Visually speaking, Wily Wars is super weird. Most of the enemy sprites are just recolored or cleaned up versions of the original NES sprites, but the robot masters and Mega Man himself have all been redrawn, some better than others. The backgrounds are all really neat too, giving a fascinating sense of context to the stages that was missing in the NES releases. Where this compilation falters though is in terms of both music and the basic gameplay. Mega Man shoots too slowly, and the whole thing’s speed seems really off.

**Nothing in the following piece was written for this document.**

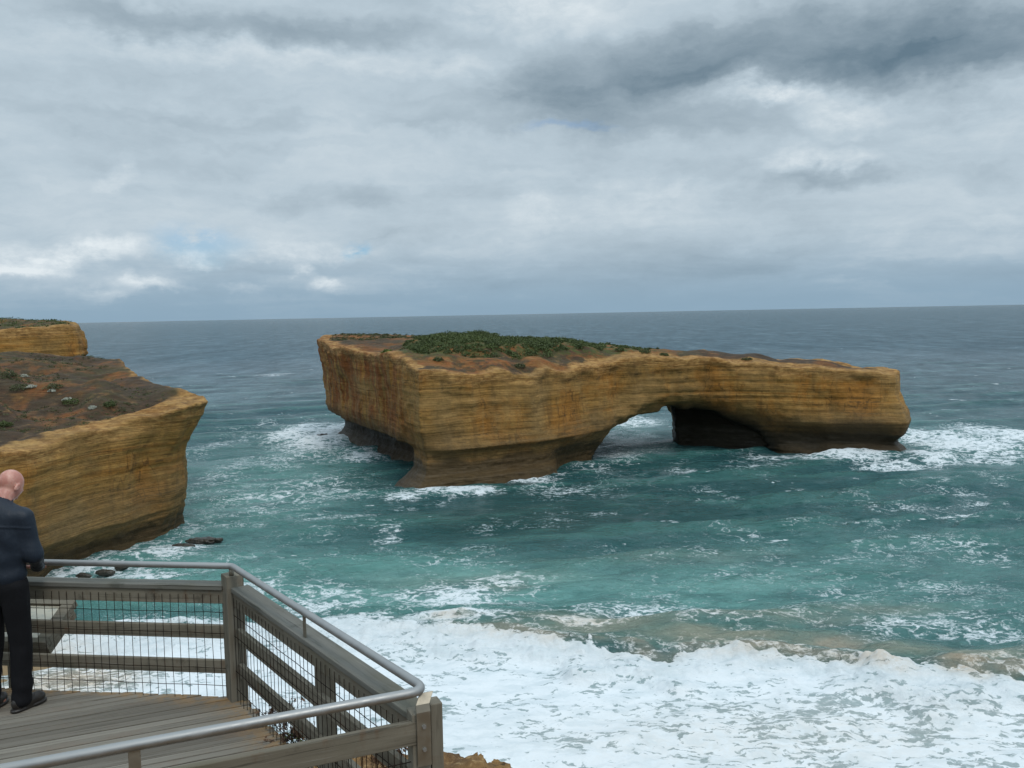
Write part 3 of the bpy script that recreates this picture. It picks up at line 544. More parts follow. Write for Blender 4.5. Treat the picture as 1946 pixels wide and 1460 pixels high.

With these flaws, why does it make #3? Because of Wily Tower. This bit of the game allows players to choose a weapon loadout from the first three games and tackle 3 all new robot masters. It’s no masterpiece, but it makes up for its flaws by having a heck of an interesting personality.

#2 Tetris & Dr. Mario 

Tetris on the NES was a revelation. Not quite as big as the Game Boy version, but a massive success in its own right. Dr. Mario was Nintendo’s own take on the falling block formula and found its own massive success as well. These two puzzlers were some of the best on the NES, so combining them in one single cart for Super NES was something of a dream come true for fans.

While not taking a ton of liberties with the visuals of the NES game, what they did here really looks spectacular. Especially Dr. Mario. This background tile bit is really cool. The music came out particularly well in this collection too, including the Nutcracker tune from the NES game being replaced by the Game Boy Tetris theme we all know and love.

It is missing that super cool NES ending screen with all the Nintendo characters playing music and dancing, but it makes up for it by adding not just a 2-player mode to tetris, but also throwing in Mixed Match where players have to compete in both Tetris and Dr. Mario against one another. It’s incredibly fun, and one of the best puzzle collections out there.

#1 Super Mario All-Stars 

The three Super Mario bros. Games on NES are about as close to video game royalty as you can get. They’re all absolute icons, and have stood the test of time in their original formats thanks to Nintendo being particularly good at pushing their own hardware to its limits. However, there’s always room for improvement, right? Especially in terms of 8-bit games when stacked up next to 16-bit masterpieces. And thus Super Mario All-Stars was born.

This one really set the gold standard as far as how remakes should be handled, especially for its time. Taking these three NES classics and not just adding a 16-bit coat of paint, but thoughtful redoing their visuals in ways that make them feel like genuine SNES-worthy games, was no small feat. It can be argued that in some ways Super Mario Bros. 3 actually looks worse, but even with the weird physics changes in Mario 1, the first two games in this collection look and sound incredibly cool. Like everything else on this list, All-Stars isn’t perfect, but as an alternate take on these three games, it’s far more successful than Mega Man: The Wily Wars was. Plus, as far as I’m concerned this is the only way to play The Lost Levels, as it not only makes the continue system more fair, but it allows you to play the hidden extra worlds without having to go through quite such an absurd gauntlet. Super Mario All-Stars is great, and definitely earns its #1 spot.